Excerpted data:
■ ■ ■
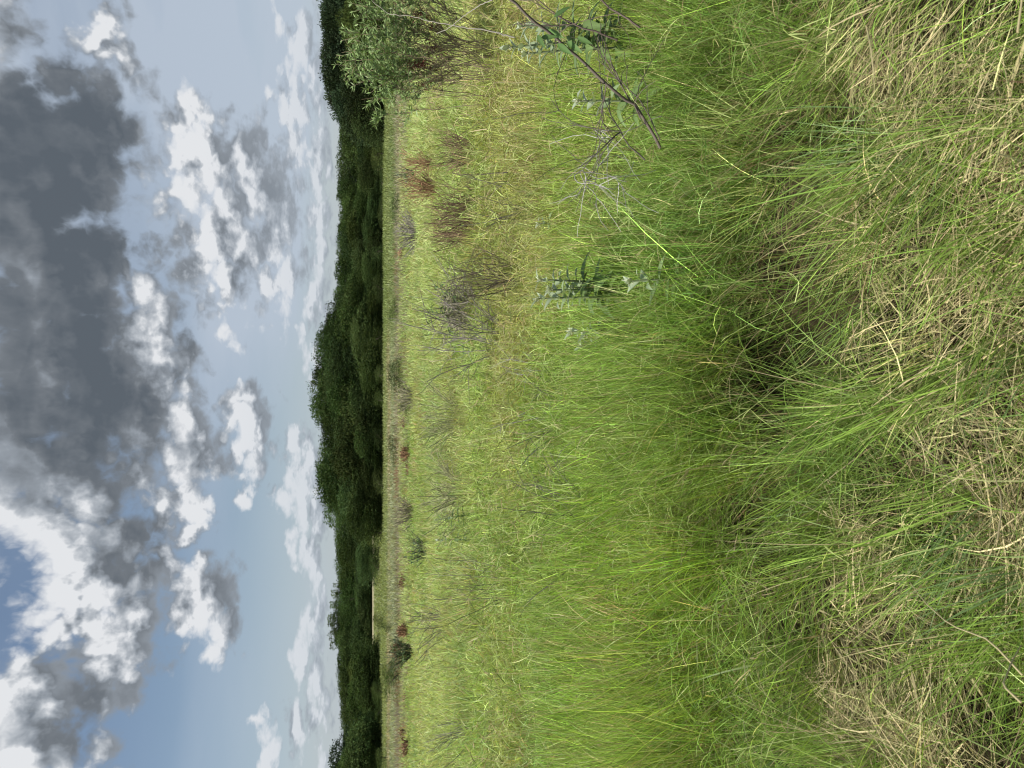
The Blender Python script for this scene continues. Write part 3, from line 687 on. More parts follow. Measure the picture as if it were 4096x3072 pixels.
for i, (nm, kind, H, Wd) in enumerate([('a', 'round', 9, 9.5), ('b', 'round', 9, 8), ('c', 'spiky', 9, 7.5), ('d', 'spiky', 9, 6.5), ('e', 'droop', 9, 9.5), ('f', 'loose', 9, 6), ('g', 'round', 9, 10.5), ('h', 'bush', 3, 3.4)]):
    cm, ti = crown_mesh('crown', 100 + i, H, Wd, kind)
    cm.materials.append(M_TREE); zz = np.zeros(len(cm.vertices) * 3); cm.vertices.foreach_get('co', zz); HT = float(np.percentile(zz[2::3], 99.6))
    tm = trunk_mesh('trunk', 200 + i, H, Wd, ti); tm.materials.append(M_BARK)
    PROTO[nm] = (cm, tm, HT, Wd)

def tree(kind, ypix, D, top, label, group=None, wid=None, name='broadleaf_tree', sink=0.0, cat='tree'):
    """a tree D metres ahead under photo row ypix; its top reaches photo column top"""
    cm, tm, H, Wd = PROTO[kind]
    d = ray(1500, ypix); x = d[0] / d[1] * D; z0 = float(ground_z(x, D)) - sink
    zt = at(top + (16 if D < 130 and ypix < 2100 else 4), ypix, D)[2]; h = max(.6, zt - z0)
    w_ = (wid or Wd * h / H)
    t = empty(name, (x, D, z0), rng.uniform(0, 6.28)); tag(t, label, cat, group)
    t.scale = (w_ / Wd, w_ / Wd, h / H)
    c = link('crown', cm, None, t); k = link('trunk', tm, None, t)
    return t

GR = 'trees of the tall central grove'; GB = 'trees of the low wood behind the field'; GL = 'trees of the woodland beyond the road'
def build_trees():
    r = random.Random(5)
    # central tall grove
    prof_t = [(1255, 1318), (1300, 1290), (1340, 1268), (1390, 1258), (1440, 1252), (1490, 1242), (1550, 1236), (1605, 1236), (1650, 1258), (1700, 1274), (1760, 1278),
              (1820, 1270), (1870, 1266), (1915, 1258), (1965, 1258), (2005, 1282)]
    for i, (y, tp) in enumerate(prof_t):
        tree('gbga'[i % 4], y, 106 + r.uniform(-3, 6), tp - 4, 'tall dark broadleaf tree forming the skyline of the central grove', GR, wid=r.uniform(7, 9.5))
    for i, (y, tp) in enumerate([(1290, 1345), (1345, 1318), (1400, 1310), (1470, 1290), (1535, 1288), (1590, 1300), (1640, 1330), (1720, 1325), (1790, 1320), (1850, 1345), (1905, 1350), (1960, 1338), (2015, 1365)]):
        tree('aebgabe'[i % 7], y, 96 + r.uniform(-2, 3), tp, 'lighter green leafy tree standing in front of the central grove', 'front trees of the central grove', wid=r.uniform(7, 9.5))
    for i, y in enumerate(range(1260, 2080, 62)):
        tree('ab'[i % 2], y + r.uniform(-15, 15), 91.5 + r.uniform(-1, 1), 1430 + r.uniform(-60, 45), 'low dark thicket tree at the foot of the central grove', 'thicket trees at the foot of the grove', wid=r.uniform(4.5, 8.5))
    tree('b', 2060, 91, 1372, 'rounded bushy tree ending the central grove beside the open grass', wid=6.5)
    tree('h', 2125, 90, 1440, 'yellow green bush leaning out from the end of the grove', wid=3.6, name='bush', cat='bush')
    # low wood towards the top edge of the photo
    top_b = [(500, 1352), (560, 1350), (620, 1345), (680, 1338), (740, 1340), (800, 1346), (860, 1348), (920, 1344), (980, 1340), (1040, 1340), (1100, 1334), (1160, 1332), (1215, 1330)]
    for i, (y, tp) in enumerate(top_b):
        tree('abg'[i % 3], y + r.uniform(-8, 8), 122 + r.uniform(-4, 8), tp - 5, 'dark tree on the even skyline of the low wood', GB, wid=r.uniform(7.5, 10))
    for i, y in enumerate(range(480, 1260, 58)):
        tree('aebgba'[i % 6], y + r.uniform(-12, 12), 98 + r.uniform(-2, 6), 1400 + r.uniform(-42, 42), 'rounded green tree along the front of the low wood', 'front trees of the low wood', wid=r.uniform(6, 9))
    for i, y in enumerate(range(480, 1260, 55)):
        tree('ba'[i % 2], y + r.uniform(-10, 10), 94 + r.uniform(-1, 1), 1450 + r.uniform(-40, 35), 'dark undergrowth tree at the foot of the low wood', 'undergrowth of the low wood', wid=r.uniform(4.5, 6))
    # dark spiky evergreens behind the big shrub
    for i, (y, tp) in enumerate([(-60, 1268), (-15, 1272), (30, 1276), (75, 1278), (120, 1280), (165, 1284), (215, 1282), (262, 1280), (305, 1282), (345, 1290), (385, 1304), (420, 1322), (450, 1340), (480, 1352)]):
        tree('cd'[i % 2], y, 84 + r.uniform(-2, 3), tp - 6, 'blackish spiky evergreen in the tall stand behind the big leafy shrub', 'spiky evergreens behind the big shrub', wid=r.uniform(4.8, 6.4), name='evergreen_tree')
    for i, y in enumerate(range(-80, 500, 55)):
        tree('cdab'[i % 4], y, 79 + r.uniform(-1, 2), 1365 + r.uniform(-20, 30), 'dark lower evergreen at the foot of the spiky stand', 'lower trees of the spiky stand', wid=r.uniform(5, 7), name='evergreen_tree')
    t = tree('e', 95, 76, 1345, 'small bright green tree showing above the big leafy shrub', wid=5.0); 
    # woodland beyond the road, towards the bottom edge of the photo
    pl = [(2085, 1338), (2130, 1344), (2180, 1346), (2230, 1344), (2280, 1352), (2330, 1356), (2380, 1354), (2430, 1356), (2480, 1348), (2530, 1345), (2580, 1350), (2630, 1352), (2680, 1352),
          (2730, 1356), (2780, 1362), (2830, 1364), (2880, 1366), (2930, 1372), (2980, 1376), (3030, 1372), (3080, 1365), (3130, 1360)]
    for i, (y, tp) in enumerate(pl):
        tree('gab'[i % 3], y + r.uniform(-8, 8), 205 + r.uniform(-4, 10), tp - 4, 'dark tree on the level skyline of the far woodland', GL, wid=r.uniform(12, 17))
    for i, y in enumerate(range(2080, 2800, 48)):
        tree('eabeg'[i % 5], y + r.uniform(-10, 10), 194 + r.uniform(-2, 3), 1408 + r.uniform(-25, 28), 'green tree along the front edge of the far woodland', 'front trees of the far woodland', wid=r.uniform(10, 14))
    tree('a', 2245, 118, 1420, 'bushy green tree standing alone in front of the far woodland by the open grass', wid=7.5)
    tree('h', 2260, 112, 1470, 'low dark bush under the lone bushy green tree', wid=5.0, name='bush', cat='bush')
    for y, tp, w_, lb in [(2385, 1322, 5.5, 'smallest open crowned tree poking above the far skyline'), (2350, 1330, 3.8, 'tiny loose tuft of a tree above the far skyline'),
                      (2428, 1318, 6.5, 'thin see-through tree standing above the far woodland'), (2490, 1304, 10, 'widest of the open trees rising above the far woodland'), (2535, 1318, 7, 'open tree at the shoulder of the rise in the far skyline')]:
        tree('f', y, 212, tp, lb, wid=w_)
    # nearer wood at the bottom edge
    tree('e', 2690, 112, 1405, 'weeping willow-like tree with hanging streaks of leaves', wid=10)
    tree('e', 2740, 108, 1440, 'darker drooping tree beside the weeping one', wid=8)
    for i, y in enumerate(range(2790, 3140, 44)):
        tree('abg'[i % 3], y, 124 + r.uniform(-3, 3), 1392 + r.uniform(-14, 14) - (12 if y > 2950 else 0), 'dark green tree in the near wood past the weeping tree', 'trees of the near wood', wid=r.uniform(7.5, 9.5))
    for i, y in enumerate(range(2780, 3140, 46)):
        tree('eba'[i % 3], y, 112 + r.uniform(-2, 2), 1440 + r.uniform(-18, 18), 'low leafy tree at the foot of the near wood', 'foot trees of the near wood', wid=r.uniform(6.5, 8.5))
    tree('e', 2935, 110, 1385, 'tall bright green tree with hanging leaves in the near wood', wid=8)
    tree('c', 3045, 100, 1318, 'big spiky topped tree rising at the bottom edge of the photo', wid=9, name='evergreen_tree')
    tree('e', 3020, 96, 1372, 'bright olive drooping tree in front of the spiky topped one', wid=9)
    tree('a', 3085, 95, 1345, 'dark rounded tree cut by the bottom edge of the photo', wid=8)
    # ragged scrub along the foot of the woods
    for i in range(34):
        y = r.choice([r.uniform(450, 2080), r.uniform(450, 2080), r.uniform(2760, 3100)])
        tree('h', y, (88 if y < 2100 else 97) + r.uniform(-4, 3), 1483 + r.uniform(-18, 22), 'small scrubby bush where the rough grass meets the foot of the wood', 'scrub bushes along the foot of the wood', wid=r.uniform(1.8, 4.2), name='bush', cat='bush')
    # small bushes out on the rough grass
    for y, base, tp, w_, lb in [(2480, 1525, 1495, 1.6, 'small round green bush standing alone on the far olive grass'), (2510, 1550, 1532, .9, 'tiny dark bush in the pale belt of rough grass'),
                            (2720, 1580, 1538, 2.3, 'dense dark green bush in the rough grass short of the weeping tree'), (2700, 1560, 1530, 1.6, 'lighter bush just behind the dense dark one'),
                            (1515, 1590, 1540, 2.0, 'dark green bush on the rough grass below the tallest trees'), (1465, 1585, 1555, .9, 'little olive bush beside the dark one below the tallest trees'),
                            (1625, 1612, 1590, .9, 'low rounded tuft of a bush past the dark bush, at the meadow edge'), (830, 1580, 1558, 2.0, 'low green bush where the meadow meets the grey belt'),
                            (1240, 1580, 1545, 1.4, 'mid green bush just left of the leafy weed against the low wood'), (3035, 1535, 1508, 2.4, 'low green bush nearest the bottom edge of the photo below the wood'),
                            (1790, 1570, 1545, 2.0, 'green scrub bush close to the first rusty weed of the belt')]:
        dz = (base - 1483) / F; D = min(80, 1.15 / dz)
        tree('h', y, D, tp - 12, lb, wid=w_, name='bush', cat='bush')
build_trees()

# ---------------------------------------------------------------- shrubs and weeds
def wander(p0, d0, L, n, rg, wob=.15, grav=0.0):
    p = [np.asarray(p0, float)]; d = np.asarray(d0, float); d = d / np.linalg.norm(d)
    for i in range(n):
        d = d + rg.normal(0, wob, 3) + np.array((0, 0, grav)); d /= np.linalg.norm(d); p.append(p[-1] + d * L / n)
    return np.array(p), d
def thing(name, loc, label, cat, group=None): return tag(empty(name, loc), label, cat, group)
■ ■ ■
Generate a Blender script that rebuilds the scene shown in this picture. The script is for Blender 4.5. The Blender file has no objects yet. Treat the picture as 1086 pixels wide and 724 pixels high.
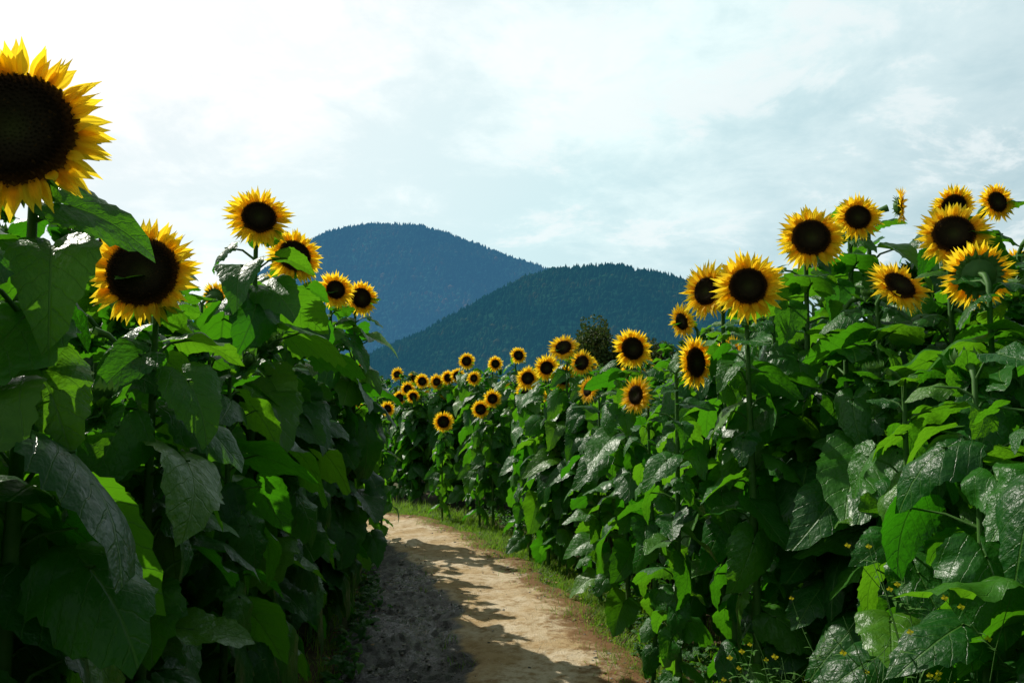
■ ■ ■
Directions for this task: Collect every line with the string "Blender" from the records, and copy each.

Solution to the exercise:
The Blender Python script for this scene continues. Write part 3, from line 687 on. More parts follow. Measure the picture as if it were 4096x3072 pixels.
Generate a Blender script that rebuilds the scene shown in this picture. The script is for Blender 4.5. The Blender file has no objects yet. Treat the picture as 1086 pixels wide and 724 pixels high.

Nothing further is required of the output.